Novas Histórias do Tempo da Velha Escola (CMLXXIX)

João Pessoa, 28 de agosto de 2042

Na década de noventa, a nossa escola tinha assumido um precário estatuto de autonomia, alcançara o primeiro lugar no concurso de projetos inovadores lançado pelo ministério da educação, suscitava curiosidade e recebia milhares de visitas. 

O Presidente da República quis conhecer a Escola da Ponte. O presidente Jorge Sampaio era um homem extraordinário, misto de sabedoria e humildade. Entrou na escola com olhos de ver. Pediu aos meios de comunicação social e à comitiva presidencial que não entrassem e permitissem que ele ficasse a sós com as crianças. Aproximou-se de um grupo de alunos envolvido no afã de aprender. Sentou-se ao lado do Daniel e perguntou:

“Posso saber o que estás a fazer?”

“Pode. Estou a preparar os cartões do Clube dos Limpinhos.”

“O que é o Clube dos Limpinhos?” – inquiriu o Presidente. 

“É quem cuida do Ambiente, quem separa os lixos, por exemplo. Você é Limpinho?”

Jorge Sampaio sorriu e respondeu:

“Sim. Acho que sou limpinho.”

“Então, vou fazer um cartão para si, também.” – respondeu o Daniel.

O encantamento do Presidente começou aí e culminou no final da visita, quando participou numa reunião de Asswmbleia. No final, visivelmente emocionado, ergueu o braço, para pedir a palavra. A Mesa da Assembleia autorizou. E o Presidente da República de Portugal, depois de agradecer, assim falou:

“Peço que mantenham o vosso braço democraticamente erguido, durante toda a vossa vida!”

Na Ponte, cada educador elaborava uma lista de valores, que considerava serem fundamentais na sua vida. Depois, com recurso a uma dinâmica chamada “árvore dos valores”, identificávam valores comuns, elaboravam uma Carta de Princípios e aprovavam Acordos de Convivência. Um deles era o “pedido de palavra”, que não era mais nem menos que um pedido de escuta.

Voltemos às estórias de uma Ana, que não foi aluna da Ponte, mas que denotava dignidade e insubmissão. Fosse para ser elogiada, ou para ser ridicularizada, o seu dedinho nunca desistia.

A Ana foi elogiada por alguns professores, por erguer o braço, pedir a palavra e estar sempre a perguntar, a tentar perceber tudo. A Ana tinha a cabecinha cheia de “porquês”. Outros professores não toleravam essa atitude. Viam nesse gesto um “abuso”. 

O gesto da Ana não era um gesto sem sentido e muito menos um “abuso”. Era um acordo de convivência, um gesto elementar na vida em grupo.

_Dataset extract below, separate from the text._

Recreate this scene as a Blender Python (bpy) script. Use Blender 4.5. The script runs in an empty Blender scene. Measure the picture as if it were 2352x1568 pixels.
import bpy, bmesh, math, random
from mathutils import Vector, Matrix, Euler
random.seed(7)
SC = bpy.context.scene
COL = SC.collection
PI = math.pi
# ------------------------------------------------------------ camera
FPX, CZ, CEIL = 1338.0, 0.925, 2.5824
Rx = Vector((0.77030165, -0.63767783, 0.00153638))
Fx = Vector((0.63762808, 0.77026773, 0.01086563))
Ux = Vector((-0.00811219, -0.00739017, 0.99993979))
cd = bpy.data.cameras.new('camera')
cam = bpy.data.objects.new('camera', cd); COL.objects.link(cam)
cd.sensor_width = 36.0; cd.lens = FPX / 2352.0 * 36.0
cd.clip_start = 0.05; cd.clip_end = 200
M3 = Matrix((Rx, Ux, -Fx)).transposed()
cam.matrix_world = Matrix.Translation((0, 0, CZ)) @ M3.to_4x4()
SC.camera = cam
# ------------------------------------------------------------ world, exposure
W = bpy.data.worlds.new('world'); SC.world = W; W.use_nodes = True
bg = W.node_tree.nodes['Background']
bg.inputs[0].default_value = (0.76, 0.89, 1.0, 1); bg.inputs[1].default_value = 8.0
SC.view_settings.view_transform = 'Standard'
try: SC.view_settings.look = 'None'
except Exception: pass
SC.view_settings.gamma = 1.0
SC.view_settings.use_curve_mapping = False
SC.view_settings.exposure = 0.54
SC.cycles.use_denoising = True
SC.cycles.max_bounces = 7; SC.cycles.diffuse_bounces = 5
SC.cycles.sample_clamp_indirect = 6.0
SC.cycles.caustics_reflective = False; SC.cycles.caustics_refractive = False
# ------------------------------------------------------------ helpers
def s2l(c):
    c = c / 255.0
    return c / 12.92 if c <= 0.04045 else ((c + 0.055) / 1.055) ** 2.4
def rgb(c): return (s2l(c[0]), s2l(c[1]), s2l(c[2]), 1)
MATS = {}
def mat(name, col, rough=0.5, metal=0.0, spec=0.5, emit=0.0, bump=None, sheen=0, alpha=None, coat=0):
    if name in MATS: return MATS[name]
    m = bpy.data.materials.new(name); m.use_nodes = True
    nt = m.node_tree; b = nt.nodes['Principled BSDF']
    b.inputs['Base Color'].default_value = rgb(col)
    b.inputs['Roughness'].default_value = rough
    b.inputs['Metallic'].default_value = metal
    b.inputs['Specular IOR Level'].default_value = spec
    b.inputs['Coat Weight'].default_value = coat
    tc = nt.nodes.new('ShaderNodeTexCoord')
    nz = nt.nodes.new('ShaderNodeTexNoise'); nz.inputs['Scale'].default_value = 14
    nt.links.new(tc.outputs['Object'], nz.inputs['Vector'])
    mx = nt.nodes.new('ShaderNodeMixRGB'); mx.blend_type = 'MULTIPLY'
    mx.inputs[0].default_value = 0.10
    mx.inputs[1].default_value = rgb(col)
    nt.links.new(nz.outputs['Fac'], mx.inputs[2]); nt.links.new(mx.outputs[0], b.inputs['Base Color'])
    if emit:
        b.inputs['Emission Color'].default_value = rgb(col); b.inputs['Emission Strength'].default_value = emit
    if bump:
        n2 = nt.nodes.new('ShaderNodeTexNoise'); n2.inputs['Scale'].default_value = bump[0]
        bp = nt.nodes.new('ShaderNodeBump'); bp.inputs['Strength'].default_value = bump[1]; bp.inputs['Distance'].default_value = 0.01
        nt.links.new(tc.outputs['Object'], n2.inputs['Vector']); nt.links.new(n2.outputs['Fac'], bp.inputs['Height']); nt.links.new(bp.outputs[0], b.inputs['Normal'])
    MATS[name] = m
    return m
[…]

Porém, se a Ana manifestava essa atitude em sala de aula, a sua vida se complicava. 

Nas aulas de História, a Ana sofria inccompreensão. O seu braço elevava-se muito, mesmo muito devagarinho, e deixava a professora irritada. A pergunta saía numa voz sumidinha. A professora apoiava-se na secretária, levantava-se, e do cimo da sua altura, em vez de responder à pergunta, punha toda a sala a rir-se da Ana. 

Ela perdoava os colegas, porque sabia que os seus risos eram forçados, como eram forçados e perdoáveis os soldados que diziam matar por amor à pátria, os políticos que desdenhavam da dor alheia e outros bonsais humanos, que a Escola da Modernidade produzia. 

“Ó Ana, és mesmo tonta! Não vês que só tu é que fazes perguntas e me fazes perder tempo? Olha para os teus companheiros! Vá, levanta-te! Vira-te! Vês alguém a fazer perguntas? Só mostras que és burra, que só tu é que não percebes!”

Quando a professora assim falava, o coração da Ana descia até à ponta do pé. Por instantes, ia-se a coragem. Afundava-se na cadeira. Ficava tudo branco. 

Fora da sala, os colegas diziam-lhe que perguntasse, perguntasse, perguntasse, porque eles também nada entendiam o que a professora dizia, acreditando ensinar em sala de aula.